** begin **
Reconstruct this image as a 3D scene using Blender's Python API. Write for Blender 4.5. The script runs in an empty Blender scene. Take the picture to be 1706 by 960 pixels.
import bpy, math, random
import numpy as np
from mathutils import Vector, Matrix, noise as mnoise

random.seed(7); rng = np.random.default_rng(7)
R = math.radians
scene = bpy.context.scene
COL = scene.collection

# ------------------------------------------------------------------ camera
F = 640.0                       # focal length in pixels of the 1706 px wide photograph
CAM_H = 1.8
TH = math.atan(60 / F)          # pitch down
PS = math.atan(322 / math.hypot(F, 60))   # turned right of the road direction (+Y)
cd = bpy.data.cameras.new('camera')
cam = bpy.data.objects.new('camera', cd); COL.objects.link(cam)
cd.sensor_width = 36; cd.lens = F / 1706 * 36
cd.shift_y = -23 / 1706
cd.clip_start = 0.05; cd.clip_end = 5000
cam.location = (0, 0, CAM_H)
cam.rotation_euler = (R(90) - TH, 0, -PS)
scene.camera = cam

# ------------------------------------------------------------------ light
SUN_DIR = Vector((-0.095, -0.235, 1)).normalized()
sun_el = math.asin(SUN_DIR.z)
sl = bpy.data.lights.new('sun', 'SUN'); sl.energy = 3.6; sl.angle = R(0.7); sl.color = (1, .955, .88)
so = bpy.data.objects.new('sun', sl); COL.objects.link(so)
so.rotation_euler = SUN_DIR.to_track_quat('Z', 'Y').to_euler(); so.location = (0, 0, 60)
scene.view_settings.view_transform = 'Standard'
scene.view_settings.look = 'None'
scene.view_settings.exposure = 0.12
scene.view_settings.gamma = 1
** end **
_TASK TO COMPLETE_
Recopy the whole listing exactly.

_WRITTEN RESPONSE_
Reconstruct this image as a 3D scene using Blender's Python API. Write for Blender 4.5. The script runs in an empty Blender scene. Take the picture to be 1706 by 960 pixels.
import bpy, math, random
import numpy as np
from mathutils import Vector, Matrix, noise as mnoise

random.seed(7); rng = np.random.default_rng(7)
R = math.radians
scene = bpy.context.scene
COL = scene.collection

# ------------------------------------------------------------------ camera
F = 640.0                       # focal length in pixels of the 1706 px wide photograph
CAM_H = 1.8
TH = math.atan(60 / F)          # pitch down
PS = math.atan(322 / math.hypot(F, 60))   # turned right of the road direction (+Y)
cd = bpy.data.cameras.new('camera')
cam = bpy.data.objects.new('camera', cd); COL.objects.link(cam)
cd.sensor_width = 36; cd.lens = F / 1706 * 36
cd.shift_y = -23 / 1706
cd.clip_start = 0.05; cd.clip_end = 5000
cam.location = (0, 0, CAM_H)
cam.rotation_euler = (R(90) - TH, 0, -PS)
scene.camera = cam

# ------------------------------------------------------------------ light
SUN_DIR = Vector((-0.095, -0.235, 1)).normalized()
sun_el = math.asin(SUN_DIR.z)
sl = bpy.data.lights.new('sun', 'SUN'); sl.energy = 3.6; sl.angle = R(0.7); sl.color = (1, .955, .88)
so = bpy.data.objects.new('sun', sl); COL.objects.link(so)
so.rotation_euler = SUN_DIR.to_track_quat('Z', 'Y').to_euler(); so.location = (0, 0, 60)
scene.view_settings.view_transform = 'Standard'
scene.view_settings.look = 'None'
scene.view_settings.exposure = 0.12
scene.view_settings.gamma = 1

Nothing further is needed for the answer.